Других ее вещей они не знали, но полагали, что ей не следует печататься в эсеровском журнале А эсеры удивлялись, почему «Воля России» помещает ее из номера в номер, и намекали мне, что ей, пожалуй, не место на страницах нашего органа «политики и культуры». Тут я приходил в ярость, называл их узколобыми сектантами, начетчиками, зараженными большевистской догмой. К счастью, меня поддержали мои товарищи по редакции, особенно В. И. Лебедев и Е. А. Сталинский, они сочувствовали моей ставке на молодых писателей и на новые течения в искусстве. Мы охотно помещали произведения Зайцева, Муратова, Осоргина, критические очерки Ходасевича и Шкловского, путевые заметки Андрея Белого, но меня особенно интересовала литературная молодежь. Мы «открыли» Поплавского и Газданова, отводили много места другим парижанам — поэтам и прозаикам — и привлекли к сотрудничеству в журнале таких еще не оперившихся пражан, как А. Эйснер, В Лебедев, Н. Еленев, В. Федоров, Н. Андреев, X. Кроткова, С. Рафальский, Г. Хохлов, и многих других, независимо от их политических симпатий. Все они приходили на литературные чаи, устраиваемые в редакции, — и когда на них появилась МИ, она сразу ощутила атмосферу приязни и даже любви. А она в них очень нуждалась: академические круги и писательская среда, за исключением разве семьи Чириковых, относилась к ней с осторожностью, порою даже с некоторой враждебностью и никак не считала ее большим поэтом.

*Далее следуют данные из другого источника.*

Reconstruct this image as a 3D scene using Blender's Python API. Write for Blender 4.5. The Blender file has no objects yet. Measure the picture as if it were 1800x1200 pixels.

МИ в 1923–1925 годах часто заходила в редакцию и познакомилась там с Лазаревым. Она ему понравилась, и он сказал ей в своей обычной манере, полушутя, полусерьезно:

«Недаром о белых сочиняете, небось генеральская дочь». — «Да, — ответила Марина, — но генерал до 12 лет без сапог ходил, как и вы в детстве, Егор Егорович». В дальнейшем разговоре кто-то упомянул об одной пражской эмигрантке, сорившей деньгами, чудившей, не знавшей, что с собой делать. Мы молчали. «Люблю богатых, — вдруг сказала МИ, беря новую папиросу, — мне их жалко». А через несколько дней прислала мне свою пародийно-саркастическую «Хвалу богатым». Помню, как в другой раз она объявила тому же Егору Егоровичу, что не любит «белоскатертных». В Париже она говорила, что нигде не чувствует себя так плохо и неуютно, как на дамских чаях, приемах и званых обедах. Но там, вероятно, ее смущало сознание своей бедности, далеко не модной одежды и полного несоответствия между скудностью, почти нищетой, в которой она жила, и обстановкой русской буржуазной эмиграции.

То, что МИ предоставили страницы самого большого русского журнала в Праге, это было для нее очень важно, но, пожалуй, еще ценнее была возможность говорить полным голосом. Впоследствии она вспоминала об этом всякий раз, как ей приходилось испытывать обиду из-за всяческих ограничений, так отравлявших ее сотрудничество в самых влиятельных органах парижской эмиграции. В «Современных записках» и «Последних новостях», говорила она, меня «терпят», но не любят и как поэта не любят. В «Воле России» ее поэзией дорожили, и я высоко ставил ее еще до нашего личного знакомства. Еще в 1922 году я указывал на значение «Разлуки» как нового этапа в ее творчестве, отмечал ее «героический идеализм, сознание своей предназначенности и чувства рока» и называл ее «одной из лучших русских поэтесс». Двумя годами позже я поставил ее имя рядом с именем Ахматовой.

Добавлю, что во время «пражского периода», да и потом, вплоть до 1932 года, гонорар из «Воли России» был основным писательским заработком МИ. И хотя она о деньгах не думала и считать их не умела, она знала, что «Воля России» — в пределах своих ограниченных возможностей — никогда не откажет ей в помощи. Во всех особо трудных моментах ее существования она обращалась ко мне — будь то аванс или хлопоты для продления ее писательской стипендии, посылавшейся из Чехии в Париж.